Requirement:
Find each line containing the string "from" and return it.

Extracted records:
>> begin

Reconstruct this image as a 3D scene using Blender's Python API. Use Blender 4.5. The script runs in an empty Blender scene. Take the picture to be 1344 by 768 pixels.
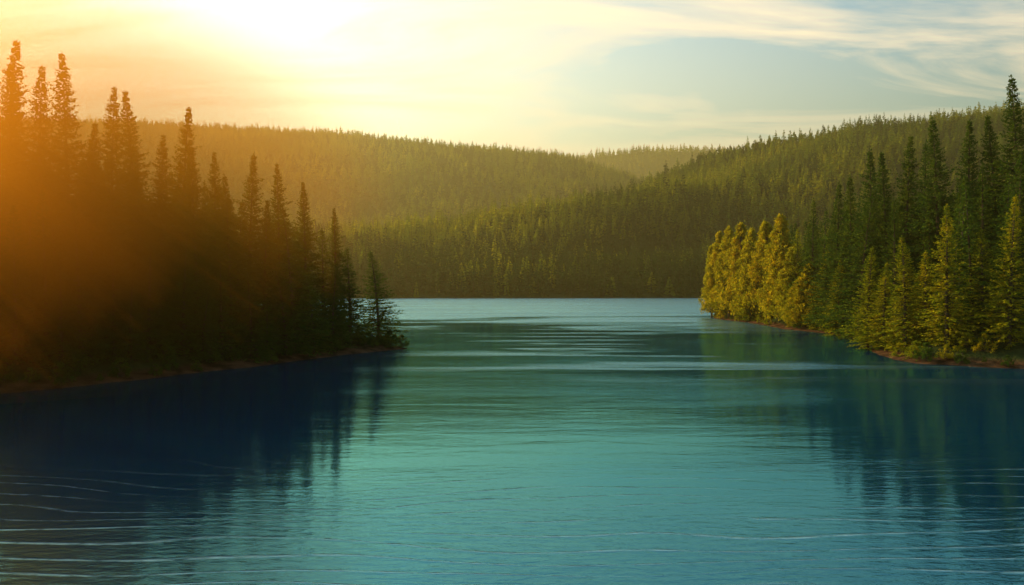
import bpy, math, random, time, bmesh
import numpy as np
T0=time.time()
rng=np.random.default_rng(7); random.seed(7)
scene=bpy.context.scene
F=1045.0; HC=10.0; HY=372.0
SUN_AZ=math.radians(-54); SUN_EL=math.radians(23)   # azimuth measured from +Y toward +X
sun_dir=(math.sin(SUN_AZ)*math.cos(SUN_EL), math.cos(SUN_AZ)*math.cos(SUN_EL), math.sin(SUN_EL))

# ---------------------------------------------------------------- noise
_tab=rng.random((256,256))
def vnoise(x,y):
    xi=np.floor(x).astype(int); yi=np.floor(y).astype(int)
    fx=x-xi; fy=y-yi; fx=fx*fx*(3-2*fx); fy=fy*fy*(3-2*fy)
    a=_tab[xi%256,yi%256]; b=_tab[(xi+1)%256,yi%256]; c=_tab[xi%256,(yi+1)%256]; d=_tab[(xi+1)%256,(yi+1)%256]
    return (a*(1-fx)+b*fx)*(1-fy)+(c*(1-fx)+d*fx)*fy
def fbm(x,y,o=4):
    s=0;a=.5
    for i in range(o):
        s=s+a*vnoise(x+17.3*i,y-9.1*i); x=x*2.03;y=y*2.03;a*=.5
    return s
def sm(t): 
    t=np.clip(t,0,1); return t*t*(3-2*t)

# ---------------------------------------------------------------- shorelines
LEFT=np.array([(-300,-120),(-170,-60),(-110,0),(-75,42),(-55,62),(-46,71.6),(-42,76.8),(-37.8,83.6),(-33.5,91),(-29.8,96.8),(-26,106),(-22.5,112),(-18.5,118),(-16.2,122),(-17.5,126),(-26,131),(-45,147),(-90,185),(-200,260),(-420,330),(-900,380),(-900,-120)],float)
RIGHT=np.array([(61,91.5),(54.5,96),(50.5,99.5),(50.3,105),(51.5,112),(53.5,118),(58,128),(62,142),(62.5,160),(59.8,174),(60,201),(57.3,226),(60,238),(75,252),(110,280),(200,330),(400,390),(900,420),(900,-120),(330,-60),(200,20),(120,66),(80,86)],float)
def sdf(P,x,y):
    shp=x.shape; x=x.ravel(); y=y.ravel()
    d=np.full(x.shape,1e18); ins=np.zeros(x.shape,bool)
    n=len(P)
    for i in range(n):
        ax,ay=P[i]; bx,by=P[(i+1)%n]
        ex,ey=bx-ax,by-ay
        t=np.clip(((x-ax)*ex+(y-ay)*ey)/(ex*ex+ey*ey),0,1)
        dx=x-ax-t*ex; dy=y-ay-t*ey
        d=np.minimum(d,dx*dx+dy*dy)
        c=((ay>y)!=(by>y))&(x<(bx-ax)*(y-ay)/(by-ay+1e-12)+ax)
        ins^=c
    d=np.sqrt(d); return np.where(ins,d,-d).reshape(shp)

R1x=[-2500,-700,-285,-156,-62,27,110,196,285,361,457,579,900,1600,3000]
R1y=[900,850,800,860,920,1000,1080,1150,1200,1150,1050,960,900,900,900]
R1h=[50,40,38,50,66,86,112,146,182,198,207,206,215,240,240]
R2x=[-4500,-2200,-994,-488,-236,-60,122,400,800,1500,4000]
R2y=[2200,2200,2200,2200,2200,2200,2200,2100,2000,2000,2000]
R2h=[480,470,440,410,384,368,352,250,150,100,80]
R3x=[-4000,-500,200,600,900,1500,4000]
R3h=[300,400,545,590,585,560,500]
def height(x,y):
    x=np.asarray(x,float); y=np.asarray(y,float)
    dl=sdf(LEFT,x,y)+ (fbm(x*.25,y*.25,3)-.45)*2.2
    dr=sdf(RIGHT,x,y)+ (fbm(x*.25+50,y*.25,3)-.45)*2.2
    def bank(d,mx,sl):
        land=.55*(1-np.exp(-np.maximum(d,0)/1.2))+mx*(1-np.exp(-np.maximum(d-2,0)*sl/mx))
        return np.where(d>0,land,np.maximum(d*.35,-6))
    hl=bank(dl,15,.34)+np.where(dl>3,(fbm(x*.08,y*.08)-.45)*3,0)
    hr=bank(dr,40,.30)+np.where(dr>3,(fbm(x*.08+9,y*.08)-.45)*3,0)
    ys=545+25*fbm(x*.004+3,x*0+.5,3)*2-25+ .00012*x*x*.6
    ry=np.interp(x,R1x,R1y); rh=np.interp(x,R1x,R1h)
    t=(y-ys)/(ry-ys)
    n=fbm(x*.006,y*.006,4)-.47
    n2=fbm(x*.02+7,y*.012+3,3)-.45
    front=rh*(1-(1-np.clip(t,0,1))**1.55)
    back=rh*(1-sm((y-ry)/700)*.8)
    h1=np.where(t<1,front,back)+(n*120+n2*26)*sm(t*2.5)*(np.abs(t-1)*.8+.15).clip(0,1)
    h1=np.where(t<0,np.maximum((y-ys)*.2,-6),h1+.6)
    ry2=np.interp(x,R2x,R2y); rh2=np.interp(x,R2x,R2h)
    t2=(y-1050)/(ry2-1050)
    h2=np.where(t2<1,rh2*(sm(t2)*.55+np.clip(t2,0,1)*.45),rh2*(1-.6*sm((y-ry2)/900)))+n*90*sm(t2*2)*(np.abs(t2-1)+.12).clip(0,1)
    h2=np.where(t2<0,-20,h2)
    rh3=np.interp(x,R3x,R3h)
    t3=(y-2700)/800
    h3=np.where(t3<0,-20,rh3*sm(t3))
    far=np.maximum(np.maximum(h1,h2),h3)
    return np.maximum(np.maximum(hl,hr),far)

# ---------------------------------------------------------------- node helpers
def newmat(name):
    m=bpy.data.materials.new(name); m.use_nodes=True; nt=m.node_tree; nt.nodes.clear(); return m,nt
def N(nt,t,**k):
    n=nt.nodes.new(t)
    for a,b in k.items(): setattr(n,a,b)
    return n
def L(nt,a,b): nt.links.new(a,b)
def math_(nt,op,a,b=None,clamp=False):
    n=N(nt,'ShaderNodeMath',operation=op); n.use_clamp=clamp
    for i,v in enumerate((a,b)):
        if v is None: continue
        if hasattr(v,'is_linked'): L(nt,v,n.inputs[i])
        else: n.inputs[i].default_value=v
    return n.outputs[0]
def maprange(nt,v,a,b,c=0.,d=1.,smooth=False):
    n=N(nt,'ShaderNodeMapRange'); L(nt,v,n.inputs[0])
    if smooth: n.interpolation_type='SMOOTHSTEP'
    for i,q in enumerate((a,b,c,d)): n.inputs[i+1].default_value=q
    return n.outputs[0]
def ramp(nt,fac,stops):
    r=N(nt,'ShaderNodeValToRGB'); L(nt,fac,r.inputs[0])
    e=r.color_ramp.elements
    while len(e)<len(stops): e.new(.5)
    for i,(p,c) in enumerate(stops): e[i].position=p; e[i].color=(*c,1)
    return r.outputs[0]
def mixc(nt,fac,a,b,mode='MIX'):
    n=N(nt,'ShaderNodeMix',data_type='RGBA',blend_type=mode)
    for s,v in ((n.inputs[0],fac),(n.inputs[6],a),(n.inputs[7],b)):
        if hasattr(v,'is_linked'): L(nt,v,s)
        elif isinstance(v,tuple): s.default_value=(*v,1)
        else: s.default_value=v
    return n.outputs[2]

def foliage_mat(name,c1,c2,c3,trans=.45,nscale=.6):
    m,nt=newmat(name)
    oi=N(nt,'ShaderNodeObjectInfo'); g=N(nt,'ShaderNodeNewGeometry')
    no=N(nt,'ShaderNodeTexNoise'); no.inputs['Scale'].default_value=nscale; no.inputs['Detail'].default_value=3
    L(nt,g.outputs['Position'],no.inputs['Vector'])
    col=ramp(nt,no.outputs['Fac'],[(.35,c1),(.65,c2)])
    col=mixc(nt,math_(nt,'MULTIPLY',oi.outputs['Random'],.8),col,c3)
    df=N(nt,'ShaderNodeBsdfDiffuse'); tr=N(nt,'ShaderNodeBsdfTranslucent'); mx=N(nt,'ShaderNodeMixShader')
    L(nt,col,df.inputs[0]); L(nt,mixc(nt,1.0,col,(1.6,1.35,.6),'MULTIPLY'),tr.inputs[0])
    mx.inputs[0].default_value=trans; L(nt,df.outputs[0],mx.inputs[1]); L(nt,tr.outputs[0],mx.inputs[2])
    o=N(nt,'ShaderNodeOutputMaterial'); L(nt,mx.outputs[0],o.inputs[0]); return m
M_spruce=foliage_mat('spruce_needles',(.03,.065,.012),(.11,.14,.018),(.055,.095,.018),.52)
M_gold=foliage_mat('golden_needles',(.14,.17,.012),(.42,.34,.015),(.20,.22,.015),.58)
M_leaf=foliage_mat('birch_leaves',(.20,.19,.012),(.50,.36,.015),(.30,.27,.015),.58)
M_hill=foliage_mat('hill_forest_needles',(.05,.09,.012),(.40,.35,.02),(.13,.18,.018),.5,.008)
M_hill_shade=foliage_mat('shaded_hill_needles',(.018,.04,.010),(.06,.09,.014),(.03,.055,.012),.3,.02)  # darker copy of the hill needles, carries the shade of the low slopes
m,nt=newmat('bark'); b=N(nt,'ShaderNodeBsdfDiffuse'); no=N(nt,'ShaderNodeTexNoise'); no.inputs['Scale'].default_value=6
L(nt,ramp(nt,no.outputs['Fac'],[(.3,(.04,.025,.015)),(.7,(.13,.085,.055))]),b.inputs[0]); o=N(nt,'ShaderNodeOutputMaterial'); L(nt,b.outputs[0],o.inputs[0]); M_bark=m

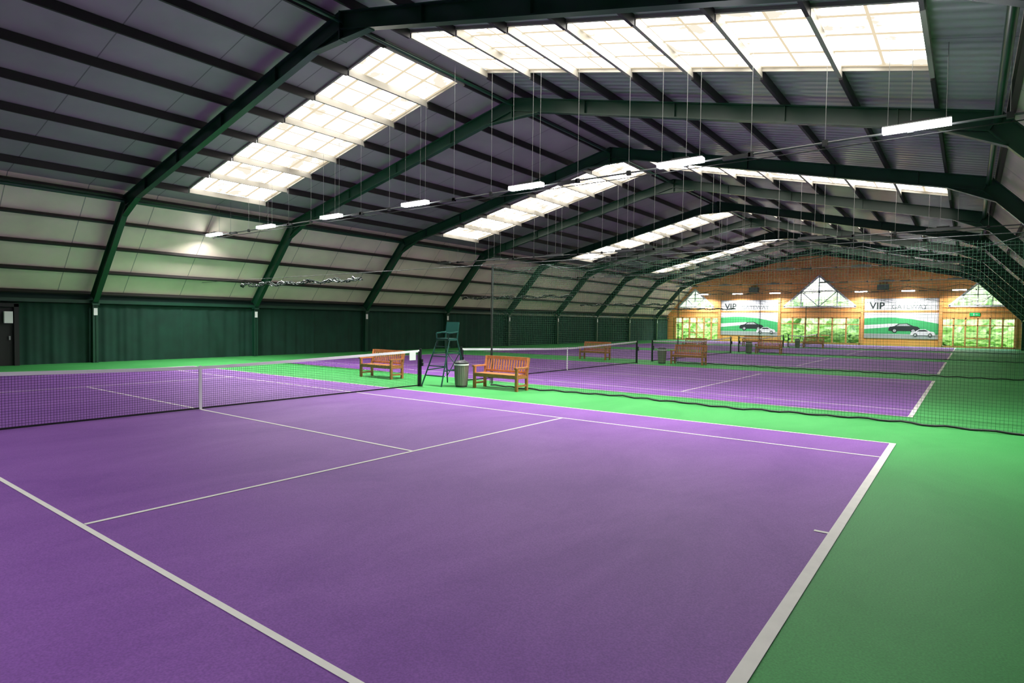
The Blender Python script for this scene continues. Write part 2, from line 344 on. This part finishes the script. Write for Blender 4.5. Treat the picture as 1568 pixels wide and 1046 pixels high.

>> end

Finished exercise:
SUN_AZ=math.radians(-54); SUN_EL=math.radians(23)   # azimuth measured from +Y toward +X
The Blender Python script for this scene continues. Write part 2, from line 344 on. This part finishes the script. Write for Blender 4.5. Treat the picture as 1568 pixels wide and 1046 pixels high.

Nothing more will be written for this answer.